O “New York Times”, na edição de quinta-feira, contou como Behdad Eghbali, outro co-proprietário, desviou Mudryk do Arsenal, quando até o ucraniano já publicava dissimuladas juras de amor aos gunners. Uma parcela da transferência do avançado do Shakhtar foi para a guerra contra a Rússia. “Eles querem investir em jogadores, novas infraestruturas, têm planos para construir um estádio novo”, revelou ao jornal norte-americano Sergei Palkin, presidente do clube de Donetsk. “Haverá um aumento dos rendimentos no Chelsea. Dentro de três ou quatro anos, o Chelsea vai parecer muito profissional”, arriscou aquele dirigente.

O fair-play financeiro tem sido puxado para as conversas como o ás de trunfo numa jogatana de cartas. Como é possível que um clube gaste 611 milhões de euros em transferências sem beliscar esse mecanismo da UEFA? Pois bem, o que dizem as regras é que há um teto máximo de perdas de 60 milhões de euros a cada três temporadas. Como este valor é dividido pelos anos do contrato do futebolista, então é possível diluir uma verba assombrosa com um contrato de longa duração.
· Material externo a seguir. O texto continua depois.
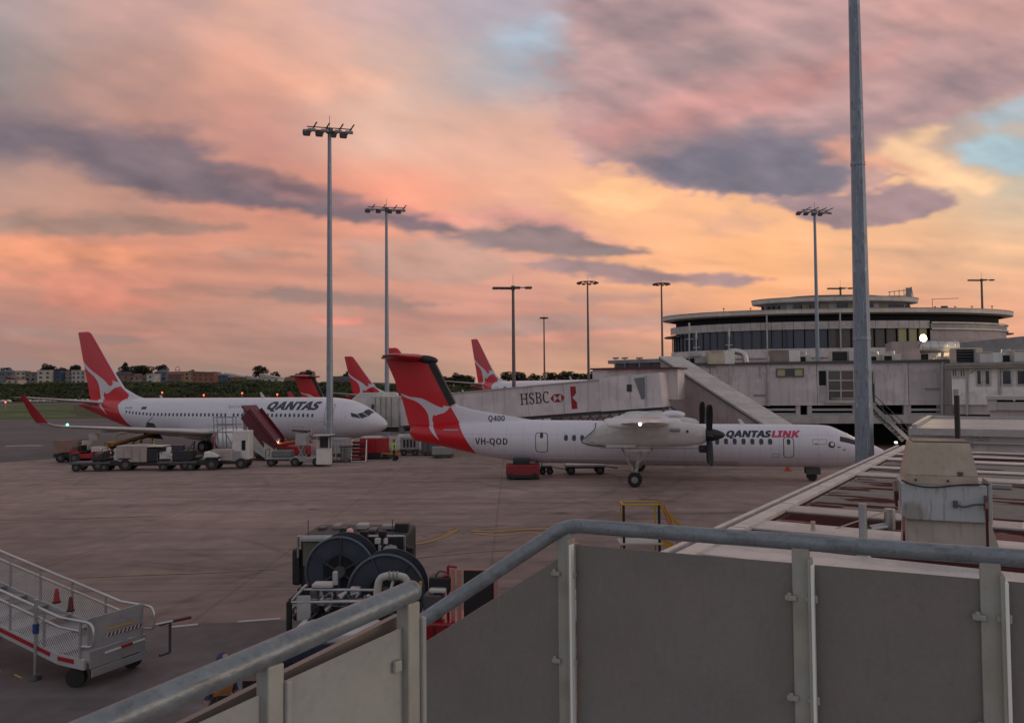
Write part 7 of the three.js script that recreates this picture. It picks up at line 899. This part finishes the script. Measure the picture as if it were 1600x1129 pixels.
{ const D = 11.6, c = PX(1470, D, RY), s = D / FOC * 0.885, th = thing('roof_cowl', 'cream extractor cowl on a grey stained box standing on the rusty roof', 'extractor vent', [c.x, RY, c.z], -0.40); const y = (py) => P(1470, py, D).y - RY, x = (px) => (px - 1470) * s;
  // pedestal, flared
  const ped = (x0, x1, x2, x3, y0, y1, dep0, dep1, m, nm) => { const q = [[x0, y0, dep0], [x1, y0, dep0], [x1, y0, -dep0], [x0, y0, -dep0], [x2, y1, dep1], [x3, y1, dep1], [x3, y1, -dep1], [x2, y1, -dep1]].map((v) => V(...v)); const f = [[0, 1, 5, 4], [1, 2, 6, 5], [2, 3, 7, 6], [3, 0, 4, 7], [4, 5, 6, 7], [3, 2, 1, 0]]; const pos = f.flatMap(([a, b, c2, d]) => [a, b, c2, a, c2, d].flatMap((i) => q[i].toArray())); const g = new THREE.BufferGeometry(); g.setAttribute('position', new THREE.Float32BufferAttribute(pos, 3)); g.computeVertexNormals(); return mb().add(g).build(nm, m, th); };
  const boxT = tex(512, 512, (u, v) => { const a = fbm(u * 5, v * 5, 4, 5), s1 = sstep(0.16, 0.05, Math.hypot((u - 0.62) * 1.0, (v - 0.5) * 1.1) - 0.05) * 0.6, b = fbm(u * 40, v * 5, 3, 0); let q = 0.70 + 0.1 * (a - 0.5) - 0.1 * sstep(0.6, 0.8, b); return mixc([q * 0.96, q * 0.99, q], [q * 0.74, q * 0.72, q * 0.66], s1); });
  const boxM = new THREE.MeshStandardMaterial({ map: rep(boxT, 0.8, 0.8), roughness: 0.5, name: 'stained_box' }); boxM.color.setRGB(1.05, 1.03, 1.02);
  const hoodM = mat('hoodCream', [0.50, 0.43, 0.34], 0.55, { map: grimeT, scale: 1.5 }), pedM = mat('pedGrey', [0.40, 0.37, 0.34], 0.7, { map: runT, scale: 1.6 });
  ped(x(1404), x(1552), x(1408), x(1532), -0.1, y(805), 0.62, 0.5, pedM, 'pedestal'); ped(x(1428), x(1512), x(1424), x(1516), y(806), y(803), 0.4, 0.52, M.void, 'shadow_gap');
  mb().rbox((x(1400) + x(1527)) / 2, (y(805) + y(750)) / 2, 0, x(1527) - x(1400), y(750) - y(805), 1.15, 0.02).build('fan_box', boxM, th);
  ped(x(1406), x(1516), x(1407), x(1514), y(750), y(737), 0.58, 0.58, hoodM, 'hood_rim'); ped(x(1407.5), x(1515), x(1418), x(1506), y(736.5), y(689), 0.56, 0.42, hoodM, 'hood'); mb().box(0 - 0.05, y(688), 0, x(1506) - x(1420), 0.02, 0.7).build('hood_cap', M.darkgrey, th);
  mb().rbox(x(1535), (y(810) + y(745)) / 2, 0.1, 0.05, y(745) - y(810), 0.5, 0.01).build('side_plate', M.lightgrey, th); mb().bar([x(1524), -0.05, 0.66], [x(1524), y(772), 0.66], 0.018).build('rust_pipe', rustDarkM, th); mb().bar([x(1402), -0.05, 0.6], [x(1402), y(800), 0.6], 0.016).build('rust_pipe', rustDarkM, th); mb().cyl(x(1402), 0.02, 0.6, 0.05, 0.03, 0.12, 8).build('pipe_foot', M.black, th);
  mb().tube([[x(1479), y(778), 0.6], [x(1492), y(781), 0.63], [x(1508), y(777), 0.63], [x(1526), y(776), 0.62]], 0.014, 24, 8).rbox(x(1480), y(778), 0.6, 0.06, 0.1, 0.05, 0.01).rbox(x(1524), y(774), 0.6, 0.04, 0.2, 0.06, 0.01).build('conduit', M.darkgrey, th); mb().tube([[x(1400), y(745), 0.6], [x(1420), y(752), 0.61], [x(1450), y(754), 0.61], [x(1490), y(749), 0.61], [x(1530), y(747), 0.6]], 0.012, 40, 6).build('cable', M.black, th);
  for (const px of [1422, 1470]) mb().cyl(x(px), y(744), 0.59, 0.016, 0.016, 0.03, 8, Math.PI / 2).build('bolt', M.black, th); mb().rbox(x(1489), y(733), 0.56, 0.07, 0.05, 0.05, 0.01).build('latch', M.darkgrey, th); mb().bar([x(1394), y(790), 0.3], [x(1390), y(750), 0.3], 0.02).rbox(x(1394), y(765), 0.25, 0.06, 0.3, 0.1, 0.01).build('side_bracket', rustM, th);
}
{ const D = 15, c = PX(1495, D, RY), t = thing('flue_pipe', 'black flue pipe with pale cap rising behind the cream cowl', 'pipe', [c.x, RY, c.z]), h = P(1495, 616, D).y - RY; mb().cyl(0, h / 2, 0, 0.05, 0.05, h, 16).build('pipe', M.black, t); mb().cyl(0, h + 0.04, 0, 0.055, 0.055, 0.12, 14).build('cap', M.galv, t); mb().cyl(0, 0.04, 0, 0.14, 0.06, 0.1, 14).build('collar', M.galv, t); }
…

Enzo Fernández e Mudryk, por exemplo, assinaram até 2031 e 2030.

Este janeiro louco soa a um fresh start, como dizem por lá. Terá Potter o tempo para acomodar este autocarro de novos futebolistas que chegaram ao Stamford Bridge? Qual é o plano? Quem joga? Como vão reagir os que ficam para trás? O Chelsea e a forma como vão despertar do pesadelo serão uma das histórias mais sedutoras de seguir nesta segunda metade da época.

O futuro dos blues começa já esta sexta-feira (20h, Eleven Sports 1), no Stamford Bridge, contra o Fulham de Marco Silva e João Palhinha.